My daughter, by the lessons contained in this chapter I wish to draw thee to deplore, with inmost groaning and sighing and, if possible, with tears of blood, the difference between the state of the holy Church in our times and that of those primitive times; how its purest gold of holiness has been obscured (Thren. 4.1,), and the ancient beauty in which the Apostles have founded it, is lost; how it has sought foreign and deceitful powders and paints to cover the horrid and distorted ugliness of vice. In order that thou mayest penetrate into this truth, thou must renew in thyself the consideration of the force and eagerness, with which the Divinity seeks to communicate his goodness and perfection to creatures. So great is the impetus of the river of God's goodness overflowing on mankind, that only the free will of man, which He has given to Him in order to receive benefits, can raise a dam against it; and whenever, through this free will, man resists the influence and force of the divine Goodness, he (according to thy mode of understanding), violates and grieves this immense love in its very essence. But if creatures would place no obstacle and permit its operations, the whole soul would be inundated and satiated with participation in its divine essence and attributes. It would raise the fallen from the dust, enrich the indigent children of Adam, place them above all their miseries and seat them with the princes of his glory (I Kings 2, 8).

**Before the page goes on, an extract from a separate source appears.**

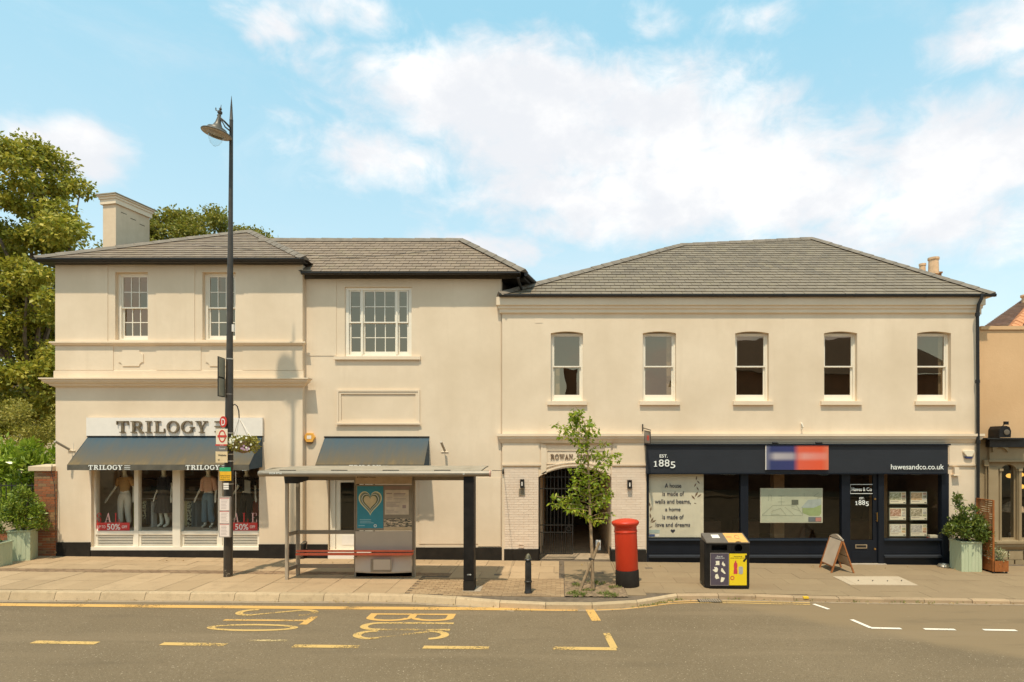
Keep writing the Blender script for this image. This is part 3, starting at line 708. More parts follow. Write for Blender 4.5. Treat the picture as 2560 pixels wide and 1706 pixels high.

From this, my daughter, thou wilt understand two things unknown to human wisdom. First, how pleasing to the highest Goodness is the service of those who, with an ardent zeal for God's glory, devote their labor and solicitude toward removing the obstacles, which men place to their own justification and the communication of his favors. The satisfaction of the Most High, arising from this work in others, cannot be estimated in mortal life. On this account the ministry of the Apostles, the prelates, the priests and preachers of the divine word are so highly exalted; for they succeed in office those, who founded the Church and who labored in its preservation and extension; all of them are to be co-operators and executors of the immense love of God for the souls created to be sharers in his Divinity. Secondly, thou must ponder the greatness and abundance of the gifts and favors, which the infinite power communicates to those souls, who do not hinder his most liberal bounty. The Lord manifested this truth immediately in the beginnings of the evangelical Church, when, to all those who were to enter into it, He showed his bounty by such great prodigies and wonders, frequently sending the Holy Ghost in a visible manner, working miracles in those who accepted the Creed, and showering forth other hidden favors on the faithful.